Zdenko Frankenberger continued doing various resistance work, during which he met Maria Haňková (1921–1998) and married her in January 1945. Shortly before the end of the war he did something surprising, helping the above mentioned German representative in the company, Fritz Scheel, who feared Czech reprisals, to escape to Hamburg: “He was a kind of political ‘supervisor’ of the company where I worked. He had constant close ties with the German secret police. But on the other hand he revealed who among us was informing to the German police.” Zdenko Frankenberger drove Scheel in a company car, survived an air raid in Hamburg and returned to Prague covertly by a complicated route. Scheel later told him that he had saved him from arrest over the aforementioned pub brawl.

Nazism was soon defeated. Zdenko began studying mathematics and physics. Initially things went well but that changed with the Communist putsch of February 1948: “I just wasn’t able to focus on Maxwell equations when I saw the entire nation sink into moral and material destitution. (…) At the same time, constant fear prevailed: Yesterday they arrested Sviták and Koudelka – is it my turn next?” He soon began considering an escape from Czechoslovakia. He made a definitive decision when he learned by chance in March 1950 that a university colleague had written a denunciation of him. Zdenko Frankenberger told his wife that they were going on a bike trip along the Western, closely guarded border. Only there did he tell her they wouldn’t be going home: “I admitted that I basically wasn’t going back. That she was to decide for herself whether to escape with me. (…) It took around five seconds and my wife said: ‘Let’s go’.” On 14 May 1950 they crossed the border by bike near Bezděk, literally managing to zigzag through border guards. In Germany they applied for asylum and reached a refugee camp near Nuremberg.

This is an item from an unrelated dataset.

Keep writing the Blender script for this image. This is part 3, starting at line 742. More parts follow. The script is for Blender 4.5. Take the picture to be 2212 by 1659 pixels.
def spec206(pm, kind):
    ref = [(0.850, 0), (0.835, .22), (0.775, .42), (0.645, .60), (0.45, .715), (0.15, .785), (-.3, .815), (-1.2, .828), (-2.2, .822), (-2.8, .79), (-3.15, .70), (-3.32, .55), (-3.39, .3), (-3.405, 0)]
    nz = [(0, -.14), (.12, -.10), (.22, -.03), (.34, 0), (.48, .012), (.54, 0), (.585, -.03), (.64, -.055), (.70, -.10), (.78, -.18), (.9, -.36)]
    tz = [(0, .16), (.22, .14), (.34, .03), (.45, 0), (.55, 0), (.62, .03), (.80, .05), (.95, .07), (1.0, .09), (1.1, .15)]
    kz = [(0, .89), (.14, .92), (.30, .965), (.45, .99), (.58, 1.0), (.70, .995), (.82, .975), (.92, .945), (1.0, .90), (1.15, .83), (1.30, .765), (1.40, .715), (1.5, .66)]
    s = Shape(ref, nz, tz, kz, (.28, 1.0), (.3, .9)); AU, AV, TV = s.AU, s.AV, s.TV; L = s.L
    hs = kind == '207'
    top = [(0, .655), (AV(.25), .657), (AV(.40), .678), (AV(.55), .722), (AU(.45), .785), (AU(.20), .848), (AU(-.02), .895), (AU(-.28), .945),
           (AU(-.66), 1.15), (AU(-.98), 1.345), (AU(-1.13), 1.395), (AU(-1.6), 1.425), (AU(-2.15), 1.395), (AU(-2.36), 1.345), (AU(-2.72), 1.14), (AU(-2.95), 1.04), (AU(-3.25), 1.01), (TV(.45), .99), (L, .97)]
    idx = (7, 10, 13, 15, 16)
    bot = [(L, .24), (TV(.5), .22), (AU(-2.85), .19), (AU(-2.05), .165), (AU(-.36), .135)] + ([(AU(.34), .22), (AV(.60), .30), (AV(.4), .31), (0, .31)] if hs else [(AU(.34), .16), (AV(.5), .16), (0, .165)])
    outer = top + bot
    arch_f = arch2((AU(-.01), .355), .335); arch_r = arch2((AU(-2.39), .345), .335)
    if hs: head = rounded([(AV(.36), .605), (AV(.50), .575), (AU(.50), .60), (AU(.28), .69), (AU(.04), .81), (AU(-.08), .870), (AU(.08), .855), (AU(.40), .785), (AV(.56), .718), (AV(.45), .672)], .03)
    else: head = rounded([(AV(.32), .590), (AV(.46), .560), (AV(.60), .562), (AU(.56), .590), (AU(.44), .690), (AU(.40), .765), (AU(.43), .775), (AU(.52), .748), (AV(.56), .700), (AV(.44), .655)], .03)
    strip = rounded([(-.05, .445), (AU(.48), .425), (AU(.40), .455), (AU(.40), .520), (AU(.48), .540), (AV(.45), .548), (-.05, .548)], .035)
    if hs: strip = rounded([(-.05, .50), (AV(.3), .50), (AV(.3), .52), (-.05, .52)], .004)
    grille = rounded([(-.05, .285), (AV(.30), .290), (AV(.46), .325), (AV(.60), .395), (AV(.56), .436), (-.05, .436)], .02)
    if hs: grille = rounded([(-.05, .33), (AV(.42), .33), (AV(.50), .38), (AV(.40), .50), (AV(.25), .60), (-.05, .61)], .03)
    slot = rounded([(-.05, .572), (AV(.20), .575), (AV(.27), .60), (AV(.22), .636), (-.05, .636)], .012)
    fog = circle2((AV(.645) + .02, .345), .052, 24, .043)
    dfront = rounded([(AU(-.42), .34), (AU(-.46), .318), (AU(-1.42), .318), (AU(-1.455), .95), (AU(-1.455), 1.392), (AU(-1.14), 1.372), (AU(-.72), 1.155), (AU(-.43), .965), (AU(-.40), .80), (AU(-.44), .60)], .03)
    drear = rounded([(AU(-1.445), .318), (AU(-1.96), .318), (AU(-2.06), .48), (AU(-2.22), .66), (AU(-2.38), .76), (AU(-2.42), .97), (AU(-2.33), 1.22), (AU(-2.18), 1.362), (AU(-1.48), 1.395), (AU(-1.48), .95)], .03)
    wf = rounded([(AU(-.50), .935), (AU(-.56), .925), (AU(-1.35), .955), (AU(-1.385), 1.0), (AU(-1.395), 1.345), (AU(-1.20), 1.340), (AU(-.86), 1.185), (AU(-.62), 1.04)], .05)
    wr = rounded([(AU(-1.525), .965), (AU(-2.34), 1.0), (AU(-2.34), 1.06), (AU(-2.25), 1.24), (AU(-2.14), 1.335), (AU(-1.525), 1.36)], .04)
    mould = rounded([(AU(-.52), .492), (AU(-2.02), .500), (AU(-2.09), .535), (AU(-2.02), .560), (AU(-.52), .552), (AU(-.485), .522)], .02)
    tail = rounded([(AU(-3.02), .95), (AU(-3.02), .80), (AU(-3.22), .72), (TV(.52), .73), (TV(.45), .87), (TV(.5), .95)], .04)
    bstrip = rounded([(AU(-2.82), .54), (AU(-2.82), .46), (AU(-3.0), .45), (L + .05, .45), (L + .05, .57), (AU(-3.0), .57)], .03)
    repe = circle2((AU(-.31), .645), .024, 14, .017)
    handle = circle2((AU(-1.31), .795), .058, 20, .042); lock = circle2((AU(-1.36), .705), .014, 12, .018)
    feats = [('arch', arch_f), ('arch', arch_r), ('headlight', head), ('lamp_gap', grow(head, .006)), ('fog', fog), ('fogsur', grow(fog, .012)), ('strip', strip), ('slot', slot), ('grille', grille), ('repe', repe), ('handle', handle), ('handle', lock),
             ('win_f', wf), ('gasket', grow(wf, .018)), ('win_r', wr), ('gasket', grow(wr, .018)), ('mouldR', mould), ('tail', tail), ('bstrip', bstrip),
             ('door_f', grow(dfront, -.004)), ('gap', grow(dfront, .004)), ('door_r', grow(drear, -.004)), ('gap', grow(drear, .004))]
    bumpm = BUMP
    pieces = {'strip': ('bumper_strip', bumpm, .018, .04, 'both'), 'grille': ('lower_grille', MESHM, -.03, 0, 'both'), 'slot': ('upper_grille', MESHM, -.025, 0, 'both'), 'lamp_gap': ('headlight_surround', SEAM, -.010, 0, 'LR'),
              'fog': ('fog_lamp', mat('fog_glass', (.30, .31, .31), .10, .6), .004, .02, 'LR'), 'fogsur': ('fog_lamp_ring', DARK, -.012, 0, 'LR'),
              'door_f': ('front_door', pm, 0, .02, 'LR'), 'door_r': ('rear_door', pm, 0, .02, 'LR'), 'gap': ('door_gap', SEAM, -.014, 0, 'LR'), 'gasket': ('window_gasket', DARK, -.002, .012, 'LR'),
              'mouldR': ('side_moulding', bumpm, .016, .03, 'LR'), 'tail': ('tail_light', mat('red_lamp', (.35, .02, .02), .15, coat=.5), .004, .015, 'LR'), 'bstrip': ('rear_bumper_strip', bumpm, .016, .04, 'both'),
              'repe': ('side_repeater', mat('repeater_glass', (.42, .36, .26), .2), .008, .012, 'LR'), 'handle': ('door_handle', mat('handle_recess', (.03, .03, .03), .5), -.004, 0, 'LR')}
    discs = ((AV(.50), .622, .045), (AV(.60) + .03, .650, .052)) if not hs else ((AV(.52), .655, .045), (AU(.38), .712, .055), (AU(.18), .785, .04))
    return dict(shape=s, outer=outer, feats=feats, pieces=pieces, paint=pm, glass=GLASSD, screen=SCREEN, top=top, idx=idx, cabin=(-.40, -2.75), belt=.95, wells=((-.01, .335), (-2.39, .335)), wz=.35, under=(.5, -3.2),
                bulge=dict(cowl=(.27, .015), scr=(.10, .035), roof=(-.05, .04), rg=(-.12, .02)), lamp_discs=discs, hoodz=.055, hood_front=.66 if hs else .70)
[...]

Life in the camp was tough, impoverished and in many respects dangerous. Zdenko Frankenberger recalls that it was very hard to get to another country and that his wife “began to fall into despair, saying we’d spend the rest of our lives like the wretches who had lived here for five years already.” They tried to get into New Zealand but discovered that a man offering mediation and jobs was probably a conman. By thumb and bicycle Zdenko travelled to the New Zealand embassy in Frankfurt to find out more. On the way back he met US couple Lyle and Doris Slaybaugh by chance when they gave him a ride. They hit it off and the pair offered Zdenko and his wife help if they wanted to travel to the US. The Slaybaughs lent them money and on 11 March 1952 the Frankenbergers set sail for New York. The Slaybaughs’ help was incredible, says Zdenko: “Immediately we became members of their family and friends of their friends. They constantly asked us what we needed and how they could help us (…). It didn’t take us longer than two weeks to find work, clothing, footwear, furniture, kitchen utensils and two dozen open-hearted friends.” Slaybaugh was in construction and Zdenko recalls saying to him one day: “‘Lyle, what you and Doris have done for us, unfamiliar people from an unfamiliar country, is simply immeasurable. How can we ever repay you?’ Unfortunately I don’t recall the response word for word, but it was something like: ‘Oh, you won’t repay us. First, thank God, we don’t need it. Second, before you get there we could be long pushing up daisies. And above all, if you did pay us back it would be a closed circle and wouldn’t lead anywhere. You pay it to somebody else, he’ll pay somebody else and that way it will continue and grow’.” Zdenko took this as an obligation and later provided similar help to a refugee family from Asia.

Zdenko Frankenberger Daneš has two children, Petr (1954) and Elena (1956), who were born in Pittsburgh, Pennsylvania. In the US he worked for Gulf Oil Corporation in Pittsburgh, Boeing in Seattle, the University of Puget Sound in the city of Tacoma, Washington State and for the US Geological Survey in the same place. He has published works in the fields of gravitational research, radioactive exploration of rocks, the composition and dynamics of the Earth, Moon and planets, the interplanetary magnetic field and the microwave radiation of the Earth's surface. In addition he takes an interest in music and various other fields of the arts and is a passionate cyclist. In 2007 he married Julsimo Duisebayeva.